Lydia Maria Child, an abolitionist and women’s rights activist, authored “The American Frugal Housewife” in 1823. In her book, she presents recipes and cleaning tips, as well as an overall philosophy one should adapt to practice “good economy.”

While not a Catholic herself, Child presents wisdom that can guide us toward living Christian poverty as laywomen. Though a couple hundred years old, her personal philosophies ring true in today’s modern world.

Poverty should be accompanied by prudence

“No false pride, or foolish ambition to appear as well as others, should ever induce a person to live one cent beyond the income of which he is certain.”

In short, don’t let pride or laziness lead you to live beyond your means. Though it may sound on the surface to be only a budgetary tip, it evokes practice of another virtue: “Prudence is the virtue that disposes practical reason to discern our true good in every circumstance and to choose the right means of achieving it; ‘the prudent man looks where he is going’” (CCC 1806). Looking ahead allows us to prudently plan what we ought to be spending our money on.

Certainly, it’s not a sin to treat oneself now and again. But if you’re in the constant habit of impulse buying, perhaps it’s time to do an examination and create a path to prudence and humility.

Poverty leads to generosity

“The man who is economical is laying up for himself the permanent power of being useful and generous.”

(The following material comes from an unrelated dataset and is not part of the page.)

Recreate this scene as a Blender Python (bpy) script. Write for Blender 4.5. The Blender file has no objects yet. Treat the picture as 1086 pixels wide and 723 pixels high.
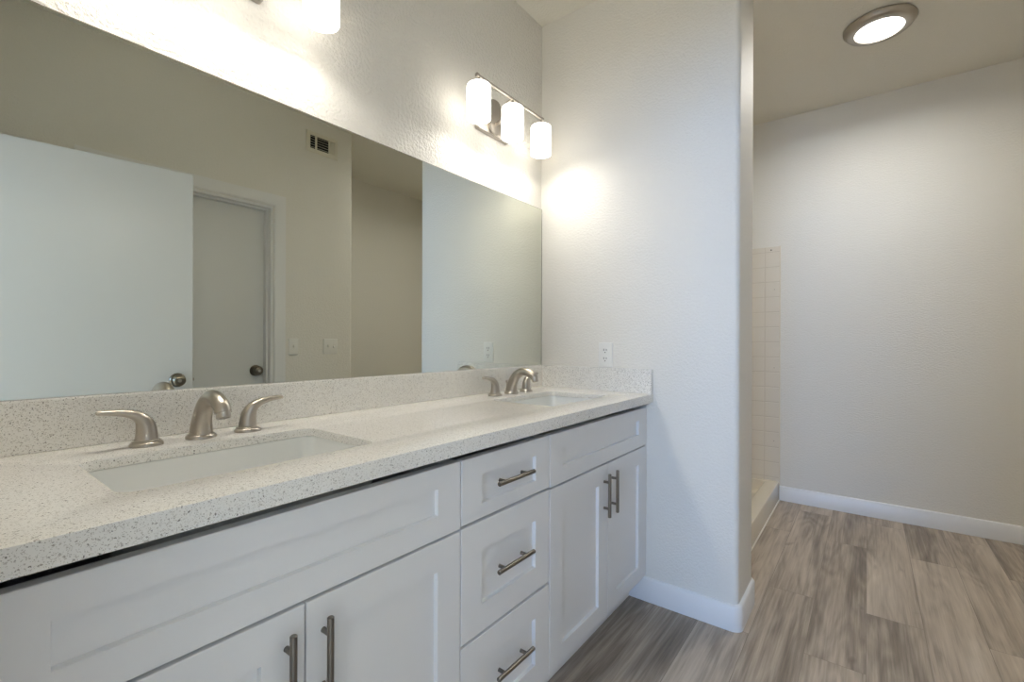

Poverty isn’t merely being frugal. Counterintuitively, it should lead to generosity.

By living below one’s means, it is presumed we will eventually save a surplus. Yet, however tempting, Jesus did not call me to be another Ebenezer Scrooge, hoarding it all away. Rather, if I am blessed with abundance as a result of practicing poverty, I ought to remember Jesus’ words: “Whoever has two tunics should share with the person who has none. And whoever has food should do likewise” (Lk 3:11). Through simple living, I am in a better place to be of service to those in need.

I also found that housekeeping skills like the ones Child prescribes allow me to be more generous with my time and talent. By making my meals instead of eating out, I often find myself inviting friends to partake in my dishes. In learning how to do basic sewing, I was able to help salvage a housemate’s sweater. By saying “no” to buying luxuries or conveniences, I am better able to put myself at the service of others.

Poverty teaches virtues to children

“In early childhood, you lay the foundation of poverty or riches, in the habits you give your children.”

Once, when visiting my sister, I was astonished when my little nieces thanked their mom for making dinner, completely unprompted. Upon further observation, I realized it was because their parents would thank each other for little things throughout the day, surely making an impression on their daughters.

Many of us will be (or are already) mothers and will naturally evangelize our children. As we practice poverty and the other virtues that follow it, they, too, will learn how to become virtuous. As with the other evangelical counsels, poverty “characterizes the life consecrated to God.” Saying “no” when your child asks for a treat at the grocery store isn’t cruelty. Instead, it is laying the groundwork for this child to understand the greater meaning of sacrifice when they’re older. Christ tells us all that to reach heaven, we must deny ourselves, take up our crosses and follow him. By denying ourselves little by little, we become saints. And, hopefully, our children will follow close behind.

Poverty doesn’t have to mean destitution. In fact, it’s often just saying yes or no to little decisions each day. May we have the moral courage to choose that which will sanctify us, and those around us, a little bit more each day.